======== MATERIAL PROVIDED ========

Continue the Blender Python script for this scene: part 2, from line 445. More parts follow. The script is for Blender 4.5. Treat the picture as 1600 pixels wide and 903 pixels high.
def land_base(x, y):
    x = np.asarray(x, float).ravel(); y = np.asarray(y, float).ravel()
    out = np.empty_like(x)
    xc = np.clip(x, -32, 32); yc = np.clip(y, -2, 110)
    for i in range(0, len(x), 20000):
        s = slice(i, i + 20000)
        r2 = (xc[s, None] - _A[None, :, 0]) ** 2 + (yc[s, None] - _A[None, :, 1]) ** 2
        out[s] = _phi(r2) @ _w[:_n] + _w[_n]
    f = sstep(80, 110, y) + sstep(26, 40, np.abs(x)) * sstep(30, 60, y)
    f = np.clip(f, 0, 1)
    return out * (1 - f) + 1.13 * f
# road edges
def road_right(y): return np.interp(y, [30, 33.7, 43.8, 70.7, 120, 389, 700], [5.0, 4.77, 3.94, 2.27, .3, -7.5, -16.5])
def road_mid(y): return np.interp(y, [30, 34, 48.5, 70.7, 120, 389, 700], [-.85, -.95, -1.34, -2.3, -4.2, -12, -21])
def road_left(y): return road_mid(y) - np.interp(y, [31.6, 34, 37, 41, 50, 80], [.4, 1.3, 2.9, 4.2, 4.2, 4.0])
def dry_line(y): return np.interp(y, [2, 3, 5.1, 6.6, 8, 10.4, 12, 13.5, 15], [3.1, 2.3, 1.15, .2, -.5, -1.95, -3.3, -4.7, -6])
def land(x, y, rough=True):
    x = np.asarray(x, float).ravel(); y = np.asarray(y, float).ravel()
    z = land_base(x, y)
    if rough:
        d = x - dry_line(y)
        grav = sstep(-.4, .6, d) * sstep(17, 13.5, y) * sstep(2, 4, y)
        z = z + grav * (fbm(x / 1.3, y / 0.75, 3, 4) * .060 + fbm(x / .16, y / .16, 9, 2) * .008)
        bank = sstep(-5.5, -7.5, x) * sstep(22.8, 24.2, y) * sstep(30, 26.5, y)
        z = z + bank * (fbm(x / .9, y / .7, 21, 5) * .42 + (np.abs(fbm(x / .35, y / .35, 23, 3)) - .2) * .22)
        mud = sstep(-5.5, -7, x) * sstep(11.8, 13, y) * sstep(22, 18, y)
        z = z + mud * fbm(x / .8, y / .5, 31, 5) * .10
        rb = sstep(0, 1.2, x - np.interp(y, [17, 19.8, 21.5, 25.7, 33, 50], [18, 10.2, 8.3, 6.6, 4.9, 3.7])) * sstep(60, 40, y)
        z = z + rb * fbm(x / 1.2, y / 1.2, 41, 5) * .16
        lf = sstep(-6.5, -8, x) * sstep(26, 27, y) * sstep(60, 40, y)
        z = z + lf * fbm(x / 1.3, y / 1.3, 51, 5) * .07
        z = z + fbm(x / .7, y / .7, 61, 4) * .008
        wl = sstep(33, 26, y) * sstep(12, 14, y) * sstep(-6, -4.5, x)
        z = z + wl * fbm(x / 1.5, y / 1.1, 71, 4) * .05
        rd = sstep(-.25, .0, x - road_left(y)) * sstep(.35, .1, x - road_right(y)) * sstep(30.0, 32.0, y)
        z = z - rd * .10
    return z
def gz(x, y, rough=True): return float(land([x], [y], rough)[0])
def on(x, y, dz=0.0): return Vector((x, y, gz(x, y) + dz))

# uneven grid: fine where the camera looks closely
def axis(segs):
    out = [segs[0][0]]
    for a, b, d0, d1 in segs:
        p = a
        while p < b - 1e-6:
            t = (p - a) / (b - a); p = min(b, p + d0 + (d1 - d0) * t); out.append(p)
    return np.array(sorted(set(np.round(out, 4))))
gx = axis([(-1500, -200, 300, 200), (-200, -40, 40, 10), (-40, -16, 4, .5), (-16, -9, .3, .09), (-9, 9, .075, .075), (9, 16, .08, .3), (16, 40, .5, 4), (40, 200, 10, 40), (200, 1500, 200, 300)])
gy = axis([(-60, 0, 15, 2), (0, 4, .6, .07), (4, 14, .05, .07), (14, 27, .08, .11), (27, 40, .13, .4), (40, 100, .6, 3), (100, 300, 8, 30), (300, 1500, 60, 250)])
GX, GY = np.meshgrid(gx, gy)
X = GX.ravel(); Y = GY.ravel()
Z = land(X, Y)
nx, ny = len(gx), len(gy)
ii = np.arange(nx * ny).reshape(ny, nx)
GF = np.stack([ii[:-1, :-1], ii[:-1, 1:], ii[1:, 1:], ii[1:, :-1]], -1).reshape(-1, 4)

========

REQUIRED TASK:
Type out all of the material again, word for word.

THE OUTPUT:
Continue the Blender Python script for this scene: part 2, from line 445. More parts follow. The script is for Blender 4.5. Treat the picture as 1600 pixels wide and 903 pixels high.
def land_base(x, y):
    x = np.asarray(x, float).ravel(); y = np.asarray(y, float).ravel()
    out = np.empty_like(x)
    xc = np.clip(x, -32, 32); yc = np.clip(y, -2, 110)
    for i in range(0, len(x), 20000):
        s = slice(i, i + 20000)
        r2 = (xc[s, None] - _A[None, :, 0]) ** 2 + (yc[s, None] - _A[None, :, 1]) ** 2
        out[s] = _phi(r2) @ _w[:_n] + _w[_n]
    f = sstep(80, 110, y) + sstep(26, 40, np.abs(x)) * sstep(30, 60, y)
    f = np.clip(f, 0, 1)
    return out * (1 - f) + 1.13 * f
# road edges
def road_right(y): return np.interp(y, [30, 33.7, 43.8, 70.7, 120, 389, 700], [5.0, 4.77, 3.94, 2.27, .3, -7.5, -16.5])
def road_mid(y): return np.interp(y, [30, 34, 48.5, 70.7, 120, 389, 700], [-.85, -.95, -1.34, -2.3, -4.2, -12, -21])
def road_left(y): return road_mid(y) - np.interp(y, [31.6, 34, 37, 41, 50, 80], [.4, 1.3, 2.9, 4.2, 4.2, 4.0])
def dry_line(y): return np.interp(y, [2, 3, 5.1, 6.6, 8, 10.4, 12, 13.5, 15], [3.1, 2.3, 1.15, .2, -.5, -1.95, -3.3, -4.7, -6])
def land(x, y, rough=True):
    x = np.asarray(x, float).ravel(); y = np.asarray(y, float).ravel()
    z = land_base(x, y)
    if rough:
        d = x - dry_line(y)
        grav = sstep(-.4, .6, d) * sstep(17, 13.5, y) * sstep(2, 4, y)
        z = z + grav * (fbm(x / 1.3, y / 0.75, 3, 4) * .060 + fbm(x / .16, y / .16, 9, 2) * .008)
        bank = sstep(-5.5, -7.5, x) * sstep(22.8, 24.2, y) * sstep(30, 26.5, y)
        z = z + bank * (fbm(x / .9, y / .7, 21, 5) * .42 + (np.abs(fbm(x / .35, y / .35, 23, 3)) - .2) * .22)
        mud = sstep(-5.5, -7, x) * sstep(11.8, 13, y) * sstep(22, 18, y)
        z = z + mud * fbm(x / .8, y / .5, 31, 5) * .10
        rb = sstep(0, 1.2, x - np.interp(y, [17, 19.8, 21.5, 25.7, 33, 50], [18, 10.2, 8.3, 6.6, 4.9, 3.7])) * sstep(60, 40, y)
        z = z + rb * fbm(x / 1.2, y / 1.2, 41, 5) * .16
        lf = sstep(-6.5, -8, x) * sstep(26, 27, y) * sstep(60, 40, y)
        z = z + lf * fbm(x / 1.3, y / 1.3, 51, 5) * .07
        z = z + fbm(x / .7, y / .7, 61, 4) * .008
        wl = sstep(33, 26, y) * sstep(12, 14, y) * sstep(-6, -4.5, x)
        z = z + wl * fbm(x / 1.5, y / 1.1, 71, 4) * .05
        rd = sstep(-.25, .0, x - road_left(y)) * sstep(.35, .1, x - road_right(y)) * sstep(30.0, 32.0, y)
        z = z - rd * .10
    return z
def gz(x, y, rough=True): return float(land([x], [y], rough)[0])
def on(x, y, dz=0.0): return Vector((x, y, gz(x, y) + dz))

# uneven grid: fine where the camera looks closely
def axis(segs):
    out = [segs[0][0]]
    for a, b, d0, d1 in segs:
        p = a
        while p < b - 1e-6:
            t = (p - a) / (b - a); p = min(b, p + d0 + (d1 - d0) * t); out.append(p)
    return np.array(sorted(set(np.round(out, 4))))
gx = axis([(-1500, -200, 300, 200), (-200, -40, 40, 10), (-40, -16, 4, .5), (-16, -9, .3, .09), (-9, 9, .075, .075), (9, 16, .08, .3), (16, 40, .5, 4), (40, 200, 10, 40), (200, 1500, 200, 300)])
gy = axis([(-60, 0, 15, 2), (0, 4, .6, .07), (4, 14, .05, .07), (14, 27, .08, .11), (27, 40, .13, .4), (40, 100, .6, 3), (100, 300, 8, 30), (300, 1500, 60, 250)])
GX, GY = np.meshgrid(gx, gy)
X = GX.ravel(); Y = GY.ravel()
Z = land(X, Y)
nx, ny = len(gx), len(gy)
ii = np.arange(nx * ny).reshape(ny, nx)
GF = np.stack([ii[:-1, :-1], ii[:-1, 1:], ii[1:, 1:], ii[1:, :-1]], -1).reshape(-1, 4)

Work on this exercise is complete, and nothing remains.